Royals, Chiefs team up to blaze stadium trail

February 4th, 2021

With the Kansas City Chiefs set to play the Tampa Bay Buccaneers in Super Bowl LV on Sunday -- and with the Chiefs' chance to repeat as champions -- Royals support has been strong. On Wednesday, former Royal and current Rays outfielder Brett Phillips made a bet with Kansas City catcher : If Tampa Bay wins, Perez has to wear a Bucs jersey during batting practice before the Royals play the Rays this season. If Kansas City wins, Phillips will wear a Chiefs jersey.

When the Chiefs won the American Football Conference Championship Game on Jan. 24, the Royals and a number of their players tweeted their excitement.

They want to support their neighbors, after all.

Kauffman Stadium and Arrowhead Stadium, where the Chiefs play, sit across the parking lot from each other at the Truman Sports Complex, about six miles east of downtown Kansas City. The concept of two stadiums was relatively new at the time the complex was built in the late 1960s and early '70s.

Here’s how the complex came to be, and how the Chiefs and Royals set the standard for sports teams across the country:

Opened in 1923 at Brooklyn Avenue and 22nd Street, Municipal Stadium was the original home of the Chiefs and the Kansas City Athletics. In the late '60s, the teams were looking for funding for new stadiums. A’s owner Charlie Finley had threatened to leave the city, and after going to the first Super Bowl, the Chiefs needed a new stadium, too. As part of the National Football League-American Football League merger set for '70, teams were required to have 50,000-seat stadiums. Municipal held about 40,000.

Fearing that Finley would move the A’s, Chiefs owner Lamar Hunt and team president Jack Steadman didn’t want a cookie-cutter stadium like they saw all over the country during that age -- stadiums that would be built for both football and baseball teams. Denver architect Charles Deaton suggested building side-by-side stadiums for the two sports, with each stadium customized to its needs.

After much politicking, Jackson County voters approved $102 million in general bonds for the sports complex that was to be built in the Leeds area at the intersection of I-70 and I-435. Construction quickly started rolling.

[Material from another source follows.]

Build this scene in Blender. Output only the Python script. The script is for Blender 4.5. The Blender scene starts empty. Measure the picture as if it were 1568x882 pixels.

But the Chiefs’ fears that Finley would move the A’s quickly turned out to be true. The owner had publicly sought to relocate, but American League owners hadn’t approved his previous proposals. Finally, after Kansas City finished last in its division in 1967, the owners approved the relocation of the Athletics to Oakland. But baseball was not gone from Kansas City. On Oct. 18, 1967, the AL awarded expansion franchises to Kansas City and Seattle. A few months later, the league chose Marion Laboratories executive Ewing Kauffman for ownership in Kansas City, and the Royals were born.

With the Royals in place, the club was able to build its new stadium the way it saw fit. It mimicked Anaheim Stadium and Dodger Stadium in some ways, though Kauffman had two special additions -- a 12-story crown scoreboard and a 322-foot-wide waterfall, signature looks of the stadium today.

The original plan designed by Deaton called for a rolling roof that could cover both stadiums, but that plan never came to fruition -- not even in 2006 when Jackson County voters approved a tax increase to raise money to renovate the Truman Sports Complex but rejected a measure for the roof. A little-known feature of the Truman Sports Complex is the tunnel that connects the two stadiums, located below parking lot M.

Arrowhead Stadium opened on time, in 1972, while Royals Stadium opened in ’73. Throughout the 1960s and early '70s, circular dual-purpose stadiums were the standard for sports around America. So Kansas City’s complex was the first of its kind, featuring shared parking lots and highway infrastructure. And it set the tone for future stadium construction, with football and baseball venues designed specifically for that sport.